Modeling of a pre-stretched dielectric elastomer : A second law of thermodynamics-based approach

Abstract

Research in smart materials, which have fluid-like properties is playing an increasingly dominant role in the fields of aerodynamics as well as in the fluid power systems. Dielectric elastomers are the smart materials, that demonstrate the deformation behavior similar to the smart solids as well as the fluids depending on the environmental conditions. This necessitates a smart deformation approach, which may analyze the deformation of the continua, accurately. In the present paper, we report an alternative modeling method for the deformation of a continua within the framework of the second law of thermodynamics.
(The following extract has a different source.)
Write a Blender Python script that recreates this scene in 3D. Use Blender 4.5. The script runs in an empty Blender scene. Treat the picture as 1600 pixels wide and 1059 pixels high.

We adopt a unified continuum mechanics approach to model the deformation of a pre-stretched dielectric elastomer with an application of the electric field. An analytical electromechanical instability model is formulated for a pre-stretched dielectric elastomer through the standard Neo-Hookean, Mooney-Rivlin, and Gent types of energy density functions. A qualitative comparison between these energy density functions is also presented based on the electromechanical instability of a pre-stretched dielectric elastomer. It is shown based on the obtained results that Gent energy density function shows the instability phenomenon with the chain stiffening effect, and the pre-stretching effect may improve the electromechanical instability of the dielectric elastomers.